------ EXTRACTED MATERIAL
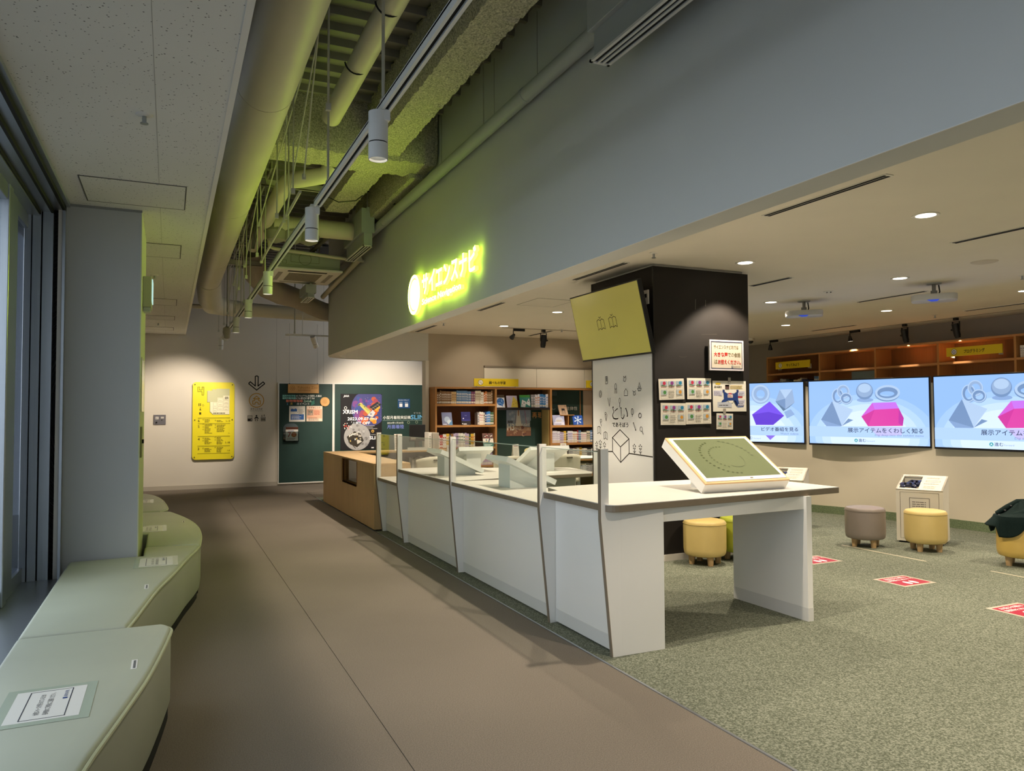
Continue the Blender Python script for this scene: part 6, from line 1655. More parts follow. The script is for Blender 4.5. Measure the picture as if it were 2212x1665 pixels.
# cabinets above, yellow name plates
wc = thing('wall_cabinet', 'pale glossy wall cabinet with sliding doors above the bookcase', 'cabinet', (6.9, 13.53, 2.0))
MB().box(5.585, 13.50, 2.375, 8.1, 13.56, 2.412).build('top_rail', mat('ledge_shadow_taupe', '8a7f70', rough=0.5), wc)  # top ledge, its dark shadow put into the colour
for x0, x1 in ((5.585, 6.72), (6.728, 7.83), (7.838, 8.1)):
    MB().box(x0, 13.525, 1.995, x1, 13.555, 2.375).build('door', mat('cabinet_gloss', 'eee8d8', rough=0.18, spec=0.5), wc)
def name_plate(label, o, rot, w, h, txt, ruby, icon):
    t = thing('shelf_sign', label, 'sign', o, rot, 'yellow shelf signs')
    MB().box(0, 0, 0, w, 0.02, h).build('plate', mat('plate_yellow', 'dcc01e', rough=0.4), t, bev=0.002)
    s = Sheet(t, (0, 0, 0), (1, 0, 0), (0, 0, 1))
    K = '3a3216'
    s.disc(w * 0.145, h * 0.5, h * 0.35, K, 26).nxt().disc(w * 0.145, h * 0.5, h * 0.31, 'e8e2d0', 26).nxt()
    ix, iz = w * 0.145, h * 0.5
    if icon == 'lens': s.ring(ix - 0.006, iz + 0.008, h * 0.14, 0.005, K).line([(ix + 0.008, iz - 0.008), (ix + 0.024, iz - 0.024)], 0.007, K)
    elif icon == 'pen': s.line([(ix + 0.006, iz - 0.025), (ix - 0.004, iz + 0.012)], 0.009, K).ring(ix, iz + 0.02, 0.014, 0.004, K)
    else: s.disc(ix, iz, h * 0.2, '7b86b8').nxt().disc(ix, iz, h * 0.11, 'e8e2d0')
    s.text(w * 0.33, h * 0.27, h * 0.40, txt, K, width=w * 0.37, bold=0.03)
    if ruby:
        s.text(w * 0.335, h * 0.76, h * 0.11, ruby[0], K, width=w * 0.035).text(w * 0.60, h * 0.76, h * 0.11, ruby[1], K, width=w * 0.08)
    s.done('printing')
    for x in (0.06, w - 0.06):
        MB().box(x - 0.008, 0.02, -0.02, x + 0.008, 0.035 if rot == 0 else 0.105, h * 0.5).build('bracket', M_rod, t)
    return t
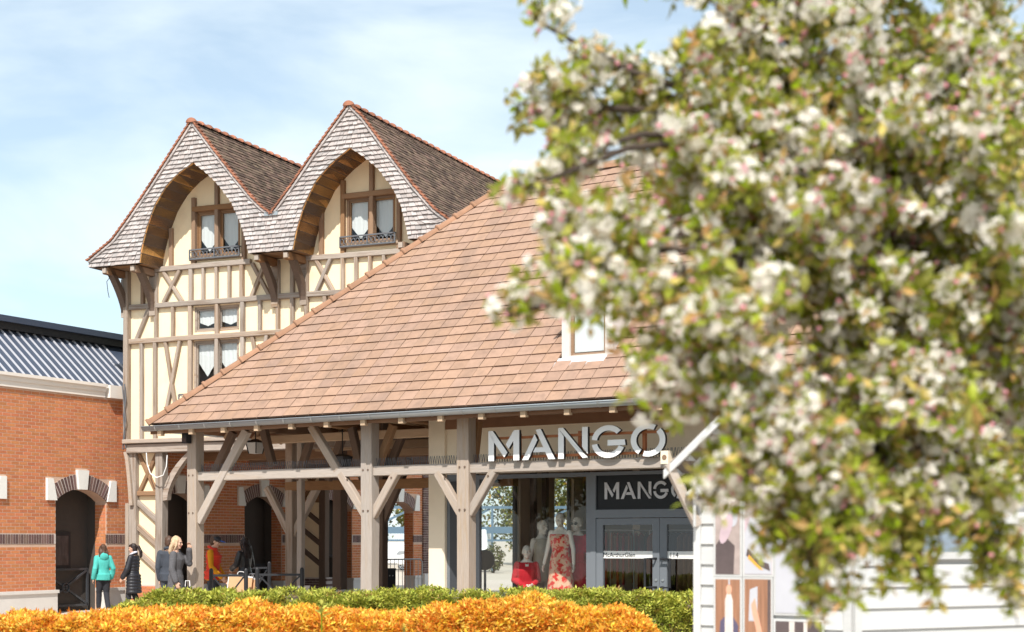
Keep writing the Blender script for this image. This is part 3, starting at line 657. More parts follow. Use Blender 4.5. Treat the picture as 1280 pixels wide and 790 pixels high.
# jetty beams and ground storey
for z0, z1, y, h in ((0, 0, -.12, 0),):
    xa = FT.x(160, -.2); xb = XR
    k = timber('jetty_beam', (xa-.1, -.14, FT.z(200, 551, -.2)), (xb, -.14, FT.z(200, 551, -.2)), .10, .3, M['timber_pale'], th)
    k = timber('jetty_beam', (xa-.05, -.06, FT.z(200, 560, -.2)), (xb, -.06, FT.z(200, 560, -.2)), .20, .3, M['timber'], th)
ZJ = FT.z(200, 564, -.1)
def panel(yb, xa, xb, m2):
    """narrow plastered panel between two posts of the open ground storey"""
    k = MB(); k.box(xa, xb, yb+.02, yb+.2, .62, ZJ); k.build('ground_panel', M['cream'], th)
    W = xb-xa; q = .15
    for x in (xa-.0, xb+.0): timber('ground_post', (x, yb, 0.3), (x, yb, ZJ), .2, .24, M[m2], th)
    zmid = 2.75
    timber('rail', (xa+.1, yb-.01, zmid), (xb-.1, yb-.01, zmid), .11, .12, M['timber_brown'], th)
    timber('brace', (xa+.12, yb, zmid), (xb-.1, yb, ZJ-.02), .09, .1, M['timber_brown'], th); timber('brace', (xb-.12, yb+.012, zmid), (xa+.1, yb+.012, ZJ-.02), .09, .1, M['timber_brown'], th)
    for z in (2.55, 1.98, 1.42): timber('brace', (xa+.08, yb, z), (xb-.08, yb, z-.45), .12, .12, M['timber' if yb < 2 else 'timber_dark'], th)
    k = MB(); r = 0; z = .02
    while z < .58:
        x = xa-.14+(r % 2)*.1
        while x < xb+.1: k.box(x, min(x+.2, xb+.14), yb-.1, yb+.24, z, z+.062); x += .21
        z += .072; r += 1
    k.build('base_brickwork', M['darkbrick' if yb > 2 else 'brick'], th, 'stuff'); k = MB(); k.box(xa-.13, xb+.13, yb-.09, yb+.23, 0, .62); k.build('base', M['mortar_grey'], th)
panel(0, FT.x(169), FT.x(202), 'timber')
panel(7.2, FT.x(382, 7.2)-.2, FT.x(405, 7.2), 'timber_dark')
def knee(x, y, s, z1=ZJ, drop=1.15, reach=.75, m='timber', tk=.15):
    k = MB(); n = 8; A = []; Bq = []
    for i in range(n+1):
        f = i/n; A.append((x+s*(.08+reach*f**2.0), z1-drop+drop*f)); Bq.append((x+s*(.22+reach*f**1.7*.98), z1-drop+.02+(drop-.02)*f))
    pl = A+Bq[::-1]; k.prism(pl if s > 0 else pl[::-1], y-tk/2, y+tk/2); return recalc(k.build('knee_brace', M[m], th))
xp = FT.x(202); knee(xp, -.02, 1, m='timber')
xq = FT.x(169)
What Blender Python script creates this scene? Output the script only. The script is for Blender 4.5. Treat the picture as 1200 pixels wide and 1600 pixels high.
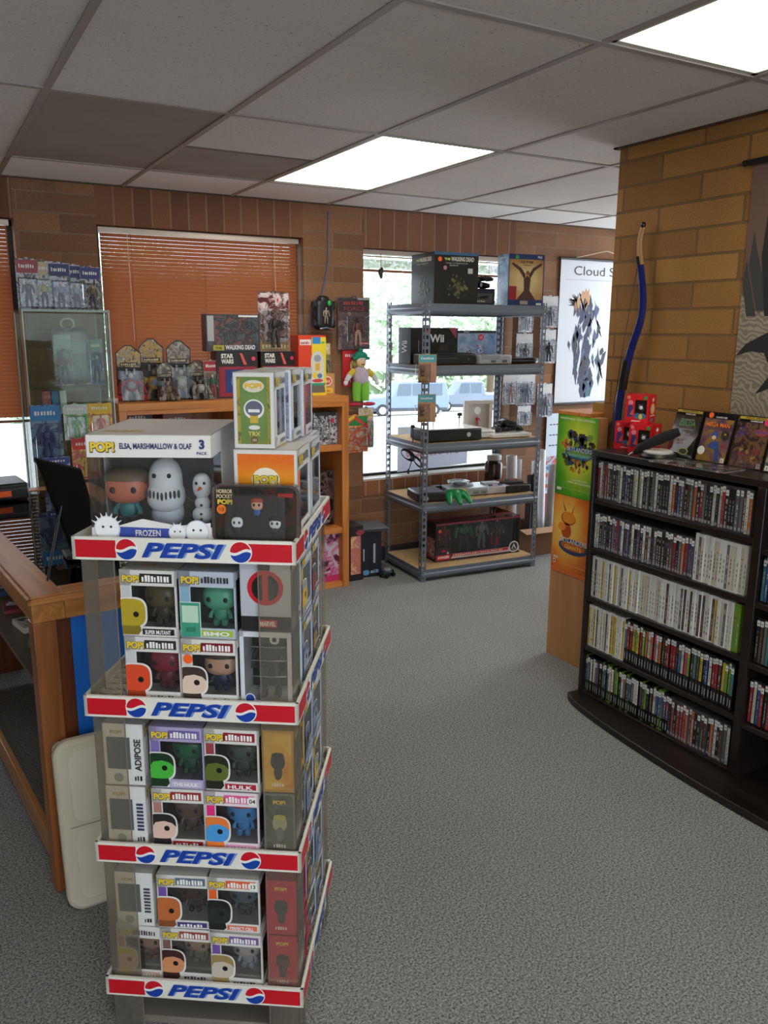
------------
■ WHAT THE TASK ASKS:
What is needed is an exact reproduction of the data, pictures excluded.

■ FULL OUTPUT:
Continue the Blender Python script for this scene: part 6, from line 1655. More parts follow. The script is for Blender 4.5. Measure the picture as if it were 2212x1665 pixels.
# cabinets above, yellow name plates
wc = thing('wall_cabinet', 'pale glossy wall cabinet with sliding doors above the bookcase', 'cabinet', (6.9, 13.53, 2.0))
MB().box(5.585, 13.50, 2.375, 8.1, 13.56, 2.412).build('top_rail', mat('ledge_shadow_taupe', '8a7f70', rough=0.5), wc)  # top ledge, its dark shadow put into the colour
for x0, x1 in ((5.585, 6.72), (6.728, 7.83), (7.838, 8.1)):
    MB().box(x0, 13.525, 1.995, x1, 13.555, 2.375).build('door', mat('cabinet_gloss', 'eee8d8', rough=0.18, spec=0.5), wc)
def name_plate(label, o, rot, w, h, txt, ruby, icon):
    t = thing('shelf_sign', label, 'sign', o, rot, 'yellow shelf signs')
    MB().box(0, 0, 0, w, 0.02, h).build('plate', mat('plate_yellow', 'dcc01e', rough=0.4), t, bev=0.002)
    s = Sheet(t, (0, 0, 0), (1, 0, 0), (0, 0, 1))
    K = '3a3216'
    s.disc(w * 0.145, h * 0.5, h * 0.35, K, 26).nxt().disc(w * 0.145, h * 0.5, h * 0.31, 'e8e2d0', 26).nxt()
    ix, iz = w * 0.145, h * 0.5
    if icon == 'lens': s.ring(ix - 0.006, iz + 0.008, h * 0.14, 0.005, K).line([(ix + 0.008, iz - 0.008), (ix + 0.024, iz - 0.024)], 0.007, K)
    elif icon == 'pen': s.line([(ix + 0.006, iz - 0.025), (ix - 0.004, iz + 0.012)], 0.009, K).ring(ix, iz + 0.02, 0.014, 0.004, K)
    else: s.disc(ix, iz, h * 0.2, '7b86b8').nxt().disc(ix, iz, h * 0.11, 'e8e2d0')
    s.text(w * 0.33, h * 0.27, h * 0.40, txt, K, width=w * 0.37, bold=0.03)
    if ruby:
        s.text(w * 0.335, h * 0.76, h * 0.11, ruby[0], K, width=w * 0.035).text(w * 0.60, h * 0.76, h * 0.11, ruby[1], K, width=w * 0.08)
    s.done('printing')
    for x in (0.06, w - 0.06):
        MB().box(x - 0.008, 0.02, -0.02, x + 0.008, 0.035 if rot == 0 else 0.105, h * 0.5).build('bracket', M_rod, t)
    return t
Keep writing the Blender script for this image. This is part 3, starting at line 657. More parts follow. Use Blender 4.5. Treat the picture as 1280 pixels wide and 790 pixels high.
# jetty beams and ground storey
for z0, z1, y, h in ((0, 0, -.12, 0),):
    xa = FT.x(160, -.2); xb = XR
    k = timber('jetty_beam', (xa-.1, -.14, FT.z(200, 551, -.2)), (xb, -.14, FT.z(200, 551, -.2)), .10, .3, M['timber_pale'], th)
    k = timber('jetty_beam', (xa-.05, -.06, FT.z(200, 560, -.2)), (xb, -.06, FT.z(200, 560, -.2)), .20, .3, M['timber'], th)
ZJ = FT.z(200, 564, -.1)
def panel(yb, xa, xb, m2):
    """narrow plastered panel between two posts of the open ground storey"""
    k = MB(); k.box(xa, xb, yb+.02, yb+.2, .62, ZJ); k.build('ground_panel', M['cream'], th)
    W = xb-xa; q = .15
    for x in (xa-.0, xb+.0): timber('ground_post', (x, yb, 0.3), (x, yb, ZJ), .2, .24, M[m2], th)
    zmid = 2.75
    timber('rail', (xa+.1, yb-.01, zmid), (xb-.1, yb-.01, zmid), .11, .12, M['timber_brown'], th)
    timber('brace', (xa+.12, yb, zmid), (xb-.1, yb, ZJ-.02), .09, .1, M['timber_brown'], th); timber('brace', (xb-.12, yb+.012, zmid), (xa+.1, yb+.012, ZJ-.02), .09, .1, M['timber_brown'], th)
    for z in (2.55, 1.98, 1.42): timber('brace', (xa+.08, yb, z), (xb-.08, yb, z-.45), .12, .12, M['timber' if yb < 2 else 'timber_dark'], th)
    k = MB(); r = 0; z = .02
    while z < .58:
        x = xa-.14+(r % 2)*.1
        while x < xb+.1: k.box(x, min(x+.2, xb+.14), yb-.1, yb+.24, z, z+.062); x += .21
        z += .072; r += 1
    k.build('base_brickwork', M['darkbrick' if yb > 2 else 'brick'], th, 'stuff'); k = MB(); k.box(xa-.13, xb+.13, yb-.09, yb+.23, 0, .62); k.build('base', M['mortar_grey'], th)
panel(0, FT.x(169), FT.x(202), 'timber')
panel(7.2, FT.x(382, 7.2)-.2, FT.x(405, 7.2), 'timber_dark')
def knee(x, y, s, z1=ZJ, drop=1.15, reach=.75, m='timber', tk=.15):
    k = MB(); n = 8; A = []; Bq = []
    for i in range(n+1):
        f = i/n; A.append((x+s*(.08+reach*f**2.0), z1-drop+drop*f)); Bq.append((x+s*(.22+reach*f**1.7*.98), z1-drop+.02+(drop-.02)*f))
    pl = A+Bq[::-1]; k.prism(pl if s > 0 else pl[::-1], y-tk/2, y+tk/2); return recalc(k.build('knee_brace', M[m], th))
xp = FT.x(202); knee(xp, -.02, 1, m='timber')
xq = FT.x(169)
What Blender Python script creates this scene? Output the script only. The script is for Blender 4.5. Treat the picture as 1200 pixels wide and 1600 pixels high.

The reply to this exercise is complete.